Azzardo o rischio calcolato nella mossa del governo in merito alla spinosa vicenda delle concessioni balneari: per evitare di mettere a gara tutte le concessioni, il governo intende far valere una mappatura delle coste italiane, contenuta nella relazione finale illustrata nelle scorse ore a Palazzo Chigi, da dove si evince che il 67% delle coste non è appetibile e non può andare in gara perché attiene tratti di costa inaccessibili o sotto tutela ambientale o ancora vincolate perché aree militari, o addirittura aree non concedibili perché con rigidi vincoli regionali.
A conti fatti, quindi, soltanto il 33% delle spiagge sarebbe soggetto a bando. Una tesi azzardata che trova d’accordo solo una parte del governo e ovviamente le 20 sigle sindacali in rappresentanza delle imprese balneari che hanno preso parte al tavolo tecnico.
Tra i rappresentanti del governo, poco propensi ad adottare soluzioni avventate da presentare a Bruxelles, c’è il ministro per gli Affari europei, la coesione e il Pnrr, Raffaele Fitto, il quale, alle prese con il cronoprogramma delle tranche di pagamenti del Pnrr, non ha alcuna intenzione di irretire i referenti Ue per una vicenda che si trascina da anni e che ha già prodotto qualche malumore di troppo in Europa.
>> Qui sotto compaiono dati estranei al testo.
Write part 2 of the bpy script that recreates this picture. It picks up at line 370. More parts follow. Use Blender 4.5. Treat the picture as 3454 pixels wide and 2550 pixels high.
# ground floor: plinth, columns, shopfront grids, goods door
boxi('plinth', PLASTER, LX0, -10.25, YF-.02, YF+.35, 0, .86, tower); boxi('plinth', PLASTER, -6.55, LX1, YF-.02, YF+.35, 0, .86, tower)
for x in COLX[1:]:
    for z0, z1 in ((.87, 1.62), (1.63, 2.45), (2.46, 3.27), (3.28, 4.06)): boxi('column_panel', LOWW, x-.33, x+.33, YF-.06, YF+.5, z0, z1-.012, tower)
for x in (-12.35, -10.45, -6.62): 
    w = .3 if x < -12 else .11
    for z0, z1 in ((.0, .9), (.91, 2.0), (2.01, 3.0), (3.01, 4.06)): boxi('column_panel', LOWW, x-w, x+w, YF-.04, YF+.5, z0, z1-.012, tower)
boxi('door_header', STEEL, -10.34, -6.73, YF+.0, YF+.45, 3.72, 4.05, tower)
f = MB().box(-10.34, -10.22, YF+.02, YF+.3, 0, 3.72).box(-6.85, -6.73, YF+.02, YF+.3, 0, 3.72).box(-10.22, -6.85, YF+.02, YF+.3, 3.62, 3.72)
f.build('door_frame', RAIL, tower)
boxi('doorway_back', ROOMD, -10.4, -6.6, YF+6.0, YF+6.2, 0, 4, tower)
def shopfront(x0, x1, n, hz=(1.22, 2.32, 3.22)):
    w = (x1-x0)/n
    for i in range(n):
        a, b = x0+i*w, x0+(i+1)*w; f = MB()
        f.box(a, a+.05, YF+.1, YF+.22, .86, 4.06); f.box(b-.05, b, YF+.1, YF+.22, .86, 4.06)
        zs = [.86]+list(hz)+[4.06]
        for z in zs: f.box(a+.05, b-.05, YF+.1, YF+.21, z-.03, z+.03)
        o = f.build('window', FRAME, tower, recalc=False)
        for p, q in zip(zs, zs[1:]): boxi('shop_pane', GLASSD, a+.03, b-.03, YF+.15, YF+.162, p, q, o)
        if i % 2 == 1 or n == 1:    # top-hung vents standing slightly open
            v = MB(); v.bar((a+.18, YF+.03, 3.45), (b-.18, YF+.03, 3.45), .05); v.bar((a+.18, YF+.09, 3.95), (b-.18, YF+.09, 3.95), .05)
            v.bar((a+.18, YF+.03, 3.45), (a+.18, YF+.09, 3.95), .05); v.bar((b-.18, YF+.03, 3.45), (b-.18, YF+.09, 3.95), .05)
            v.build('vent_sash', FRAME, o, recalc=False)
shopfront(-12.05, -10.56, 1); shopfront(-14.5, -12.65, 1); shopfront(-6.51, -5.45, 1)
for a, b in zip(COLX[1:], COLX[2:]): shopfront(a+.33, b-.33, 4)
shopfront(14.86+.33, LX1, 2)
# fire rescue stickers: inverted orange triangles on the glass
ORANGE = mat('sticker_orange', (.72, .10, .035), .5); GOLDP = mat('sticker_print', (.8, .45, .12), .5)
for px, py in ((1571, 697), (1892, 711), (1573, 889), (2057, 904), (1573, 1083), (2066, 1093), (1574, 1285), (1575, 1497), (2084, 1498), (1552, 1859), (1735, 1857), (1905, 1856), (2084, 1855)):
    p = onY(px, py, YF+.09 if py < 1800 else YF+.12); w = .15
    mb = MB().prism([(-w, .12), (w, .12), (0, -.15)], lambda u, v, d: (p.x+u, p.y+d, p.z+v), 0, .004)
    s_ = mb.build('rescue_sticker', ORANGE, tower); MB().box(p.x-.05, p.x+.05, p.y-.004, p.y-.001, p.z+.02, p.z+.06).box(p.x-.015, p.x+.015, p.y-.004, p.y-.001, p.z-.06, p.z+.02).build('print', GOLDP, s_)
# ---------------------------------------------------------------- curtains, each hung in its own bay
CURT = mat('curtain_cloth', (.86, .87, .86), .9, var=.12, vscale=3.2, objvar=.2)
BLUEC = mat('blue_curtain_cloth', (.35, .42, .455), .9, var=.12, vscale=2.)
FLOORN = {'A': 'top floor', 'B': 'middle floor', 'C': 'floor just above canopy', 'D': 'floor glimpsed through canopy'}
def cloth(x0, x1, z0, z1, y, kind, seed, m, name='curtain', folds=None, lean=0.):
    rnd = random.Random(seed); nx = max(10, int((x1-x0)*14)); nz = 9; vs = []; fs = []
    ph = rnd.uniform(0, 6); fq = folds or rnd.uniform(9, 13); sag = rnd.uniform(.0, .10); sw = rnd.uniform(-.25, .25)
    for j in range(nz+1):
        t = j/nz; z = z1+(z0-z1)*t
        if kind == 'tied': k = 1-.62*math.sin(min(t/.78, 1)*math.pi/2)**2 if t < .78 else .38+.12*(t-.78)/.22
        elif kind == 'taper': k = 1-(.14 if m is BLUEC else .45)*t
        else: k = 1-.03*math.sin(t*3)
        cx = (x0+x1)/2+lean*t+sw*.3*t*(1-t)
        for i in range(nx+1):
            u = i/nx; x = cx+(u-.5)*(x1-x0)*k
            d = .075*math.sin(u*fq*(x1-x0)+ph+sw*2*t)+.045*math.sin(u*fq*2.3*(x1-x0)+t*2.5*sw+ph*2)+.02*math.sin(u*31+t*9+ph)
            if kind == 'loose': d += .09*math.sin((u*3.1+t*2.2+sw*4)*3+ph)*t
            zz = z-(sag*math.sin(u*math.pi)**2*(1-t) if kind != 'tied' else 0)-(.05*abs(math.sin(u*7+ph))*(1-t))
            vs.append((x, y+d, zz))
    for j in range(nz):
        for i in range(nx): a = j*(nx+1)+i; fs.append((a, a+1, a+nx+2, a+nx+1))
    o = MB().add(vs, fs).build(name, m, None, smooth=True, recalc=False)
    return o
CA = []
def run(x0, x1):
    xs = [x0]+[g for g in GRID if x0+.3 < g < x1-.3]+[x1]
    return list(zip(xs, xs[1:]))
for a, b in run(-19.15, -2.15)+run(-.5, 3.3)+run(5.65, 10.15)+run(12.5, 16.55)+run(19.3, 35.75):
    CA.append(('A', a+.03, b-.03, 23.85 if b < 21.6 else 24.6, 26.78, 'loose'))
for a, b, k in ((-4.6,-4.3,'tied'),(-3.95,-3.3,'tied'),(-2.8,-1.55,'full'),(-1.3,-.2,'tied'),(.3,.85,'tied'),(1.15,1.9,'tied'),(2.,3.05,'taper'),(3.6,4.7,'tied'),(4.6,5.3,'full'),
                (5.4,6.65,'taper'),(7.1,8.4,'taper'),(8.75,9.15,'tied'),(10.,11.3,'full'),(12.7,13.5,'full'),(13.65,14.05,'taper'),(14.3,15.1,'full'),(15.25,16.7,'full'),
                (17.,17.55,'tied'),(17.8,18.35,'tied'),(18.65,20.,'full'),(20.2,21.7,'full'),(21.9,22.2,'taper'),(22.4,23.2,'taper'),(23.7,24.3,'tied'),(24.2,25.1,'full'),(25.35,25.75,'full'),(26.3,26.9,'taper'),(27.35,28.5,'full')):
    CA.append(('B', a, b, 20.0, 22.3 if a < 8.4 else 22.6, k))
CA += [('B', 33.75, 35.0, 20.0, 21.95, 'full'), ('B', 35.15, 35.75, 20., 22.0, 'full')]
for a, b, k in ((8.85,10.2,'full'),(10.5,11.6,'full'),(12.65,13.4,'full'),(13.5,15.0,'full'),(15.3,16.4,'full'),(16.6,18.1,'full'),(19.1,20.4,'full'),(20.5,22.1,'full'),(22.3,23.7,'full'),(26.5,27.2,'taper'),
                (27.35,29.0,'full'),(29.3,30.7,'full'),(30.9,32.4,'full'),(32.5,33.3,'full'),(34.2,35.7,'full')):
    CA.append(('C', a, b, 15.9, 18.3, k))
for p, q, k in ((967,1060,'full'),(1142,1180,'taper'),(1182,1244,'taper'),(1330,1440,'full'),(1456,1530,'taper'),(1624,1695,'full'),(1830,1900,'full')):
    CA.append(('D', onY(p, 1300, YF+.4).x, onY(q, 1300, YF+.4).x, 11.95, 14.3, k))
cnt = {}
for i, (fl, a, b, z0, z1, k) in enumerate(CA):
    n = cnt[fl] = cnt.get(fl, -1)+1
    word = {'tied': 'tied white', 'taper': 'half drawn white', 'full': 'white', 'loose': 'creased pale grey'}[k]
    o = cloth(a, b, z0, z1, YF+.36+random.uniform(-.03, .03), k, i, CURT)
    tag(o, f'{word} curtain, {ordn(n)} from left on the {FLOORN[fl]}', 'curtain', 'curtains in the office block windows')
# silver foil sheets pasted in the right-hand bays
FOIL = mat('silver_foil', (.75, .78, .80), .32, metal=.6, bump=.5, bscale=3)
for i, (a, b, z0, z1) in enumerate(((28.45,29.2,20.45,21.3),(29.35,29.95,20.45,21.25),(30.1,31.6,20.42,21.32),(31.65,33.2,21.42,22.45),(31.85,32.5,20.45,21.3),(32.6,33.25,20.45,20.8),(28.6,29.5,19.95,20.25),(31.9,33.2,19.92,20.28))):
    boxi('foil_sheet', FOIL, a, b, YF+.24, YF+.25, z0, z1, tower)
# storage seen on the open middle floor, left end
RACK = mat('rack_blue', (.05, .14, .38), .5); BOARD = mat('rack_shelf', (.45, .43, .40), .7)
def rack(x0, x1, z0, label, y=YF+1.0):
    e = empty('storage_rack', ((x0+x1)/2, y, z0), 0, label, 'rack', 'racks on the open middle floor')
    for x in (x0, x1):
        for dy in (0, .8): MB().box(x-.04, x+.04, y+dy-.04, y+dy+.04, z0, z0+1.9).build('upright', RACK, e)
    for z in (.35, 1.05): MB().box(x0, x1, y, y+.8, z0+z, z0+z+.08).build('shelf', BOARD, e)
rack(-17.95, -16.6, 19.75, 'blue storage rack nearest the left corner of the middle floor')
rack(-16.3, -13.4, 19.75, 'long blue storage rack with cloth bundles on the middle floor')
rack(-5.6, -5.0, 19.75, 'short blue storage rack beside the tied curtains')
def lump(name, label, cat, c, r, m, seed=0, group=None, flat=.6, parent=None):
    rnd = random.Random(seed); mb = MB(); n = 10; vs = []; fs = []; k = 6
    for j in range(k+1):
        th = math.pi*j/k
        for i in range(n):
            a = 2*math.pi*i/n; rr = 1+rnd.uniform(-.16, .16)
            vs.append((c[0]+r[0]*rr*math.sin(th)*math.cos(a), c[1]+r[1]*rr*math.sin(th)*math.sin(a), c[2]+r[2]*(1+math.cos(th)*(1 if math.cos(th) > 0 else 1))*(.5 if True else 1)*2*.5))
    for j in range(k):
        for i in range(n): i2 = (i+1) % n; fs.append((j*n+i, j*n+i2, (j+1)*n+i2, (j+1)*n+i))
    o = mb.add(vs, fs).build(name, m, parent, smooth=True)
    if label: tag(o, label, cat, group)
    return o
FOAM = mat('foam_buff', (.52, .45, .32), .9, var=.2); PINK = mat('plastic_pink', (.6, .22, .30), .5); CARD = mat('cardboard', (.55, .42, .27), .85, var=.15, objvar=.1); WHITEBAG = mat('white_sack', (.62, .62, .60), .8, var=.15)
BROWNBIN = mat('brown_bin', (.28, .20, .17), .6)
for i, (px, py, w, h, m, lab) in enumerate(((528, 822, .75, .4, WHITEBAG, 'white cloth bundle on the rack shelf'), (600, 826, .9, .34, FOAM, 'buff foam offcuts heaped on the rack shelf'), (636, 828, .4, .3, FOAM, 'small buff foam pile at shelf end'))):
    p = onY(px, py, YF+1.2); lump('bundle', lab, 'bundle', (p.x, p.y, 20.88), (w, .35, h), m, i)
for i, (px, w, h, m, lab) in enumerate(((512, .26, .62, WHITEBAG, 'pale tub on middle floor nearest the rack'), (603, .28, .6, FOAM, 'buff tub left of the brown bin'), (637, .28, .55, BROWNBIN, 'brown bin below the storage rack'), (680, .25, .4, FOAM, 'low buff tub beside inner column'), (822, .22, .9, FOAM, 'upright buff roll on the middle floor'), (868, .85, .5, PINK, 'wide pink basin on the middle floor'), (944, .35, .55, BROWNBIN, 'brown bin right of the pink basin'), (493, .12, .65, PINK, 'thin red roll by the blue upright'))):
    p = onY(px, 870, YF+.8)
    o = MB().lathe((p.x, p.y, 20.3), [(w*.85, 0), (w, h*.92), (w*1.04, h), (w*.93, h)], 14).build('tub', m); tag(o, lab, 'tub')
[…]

A tutto questo si aggiunge l’autentico caos di pronunce e sentenze che si sono sovrapposte fino ad oggi: l’ultima in ordine di tempo è la sentenza del Consiglio di Stato che ha annullato la proroga delle concessioni fino al 31 dicembre 2024 che il governo Meloni, nel febbraio scorso, aveva approvato per cercare di prender tempo e sbrogliare la intricatissima matassa. Ed è proprio questa sentenza ad essere stata impugnata davanti alla Corte di Cassazione da alcune sigle sindacali delle imprese balneari e di cui si attende la pronuncia per fine ottobre.